フィンランド・ヘルシンキの中心部、カンピ地区は、地下鉄駅やショッピングモール、長距離バスターミナルが集まるターミナルです。たくさんの人が行きかう中に、突如褐色の木造が異彩を放って、地面に「刺さって」います。
窓が一つもない逆円錐のような形状は、まず何のためにあるのか、そして何なのか、情報がないと、近寄ることも躊躇しそうな雰囲気。
この建物、ヘルシンキ市が建てた、教会なのです。題して、カンピ礼拝堂【静寂の教会】です。

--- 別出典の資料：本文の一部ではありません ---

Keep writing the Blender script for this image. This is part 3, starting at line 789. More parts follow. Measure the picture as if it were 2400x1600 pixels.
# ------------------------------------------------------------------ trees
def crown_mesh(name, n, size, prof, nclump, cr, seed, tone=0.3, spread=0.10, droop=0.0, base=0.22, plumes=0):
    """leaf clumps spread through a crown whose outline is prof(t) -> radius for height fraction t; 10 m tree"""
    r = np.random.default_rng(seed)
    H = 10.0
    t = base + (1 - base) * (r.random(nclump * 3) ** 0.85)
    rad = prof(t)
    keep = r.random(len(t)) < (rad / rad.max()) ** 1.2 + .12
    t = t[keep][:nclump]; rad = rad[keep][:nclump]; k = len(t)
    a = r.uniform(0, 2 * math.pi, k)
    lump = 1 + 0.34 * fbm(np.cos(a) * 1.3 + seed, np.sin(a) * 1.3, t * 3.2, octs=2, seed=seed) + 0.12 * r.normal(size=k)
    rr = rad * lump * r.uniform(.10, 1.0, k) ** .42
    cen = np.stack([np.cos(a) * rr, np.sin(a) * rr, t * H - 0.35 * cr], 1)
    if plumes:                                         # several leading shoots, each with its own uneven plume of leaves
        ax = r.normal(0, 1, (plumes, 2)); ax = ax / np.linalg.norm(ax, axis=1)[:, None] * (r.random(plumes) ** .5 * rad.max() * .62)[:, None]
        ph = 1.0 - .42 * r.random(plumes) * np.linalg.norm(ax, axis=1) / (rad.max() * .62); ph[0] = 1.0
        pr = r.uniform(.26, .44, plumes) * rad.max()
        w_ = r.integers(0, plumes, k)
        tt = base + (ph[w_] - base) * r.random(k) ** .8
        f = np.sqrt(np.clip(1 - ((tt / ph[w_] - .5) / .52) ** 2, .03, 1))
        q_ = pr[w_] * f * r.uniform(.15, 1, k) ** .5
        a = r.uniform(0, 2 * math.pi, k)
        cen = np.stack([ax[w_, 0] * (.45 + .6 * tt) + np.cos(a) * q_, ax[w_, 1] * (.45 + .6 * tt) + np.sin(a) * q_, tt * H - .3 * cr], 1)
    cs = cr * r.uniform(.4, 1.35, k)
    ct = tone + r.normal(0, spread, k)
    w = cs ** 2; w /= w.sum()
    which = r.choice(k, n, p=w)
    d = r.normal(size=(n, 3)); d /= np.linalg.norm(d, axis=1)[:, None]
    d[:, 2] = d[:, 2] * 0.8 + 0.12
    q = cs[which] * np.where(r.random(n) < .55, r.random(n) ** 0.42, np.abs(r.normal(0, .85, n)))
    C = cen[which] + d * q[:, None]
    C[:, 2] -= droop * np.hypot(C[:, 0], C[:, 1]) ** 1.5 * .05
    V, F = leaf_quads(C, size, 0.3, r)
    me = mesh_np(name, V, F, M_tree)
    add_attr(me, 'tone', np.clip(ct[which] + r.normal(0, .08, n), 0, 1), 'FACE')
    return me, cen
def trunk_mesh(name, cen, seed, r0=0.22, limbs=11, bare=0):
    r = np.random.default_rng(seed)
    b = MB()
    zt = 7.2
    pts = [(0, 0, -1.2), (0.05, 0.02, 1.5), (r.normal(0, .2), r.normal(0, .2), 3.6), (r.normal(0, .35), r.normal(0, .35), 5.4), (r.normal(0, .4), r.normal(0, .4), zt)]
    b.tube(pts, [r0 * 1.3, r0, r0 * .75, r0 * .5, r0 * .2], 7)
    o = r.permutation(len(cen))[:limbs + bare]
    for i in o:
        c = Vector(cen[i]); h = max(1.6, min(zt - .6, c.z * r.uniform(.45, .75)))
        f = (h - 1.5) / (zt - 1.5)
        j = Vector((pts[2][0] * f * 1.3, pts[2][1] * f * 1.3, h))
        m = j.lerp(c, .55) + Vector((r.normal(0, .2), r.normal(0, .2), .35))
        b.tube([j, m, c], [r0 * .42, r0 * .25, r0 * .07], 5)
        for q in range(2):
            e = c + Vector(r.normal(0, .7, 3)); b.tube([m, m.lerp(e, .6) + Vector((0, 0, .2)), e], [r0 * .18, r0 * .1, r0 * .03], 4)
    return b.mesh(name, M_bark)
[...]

内部と外部とは、同じ木による仕上げでも、構造は別になっています。内部は丁寧に一枚一枚組み上げた、たとえるならば競輪のバンクのようになっていることから、イスに座って、ほんの小さな音を立てると、らせん状にその音が上部に駆け上がっていきます。
間違いなく、静かにしたくなる空間です。興味深いのが、そうとは言え写真OKのところ。フラッシュさえたかなければ、他の方に邪魔にならない限り、写真撮影は認められています。こんなスタンドでさえ、フォルムを合わせてあるのが感心してしまいます。
オレンジの外観と、フィンランドの夏空はぴったり。経年変化でどのような表情になるのか、とても楽しみです。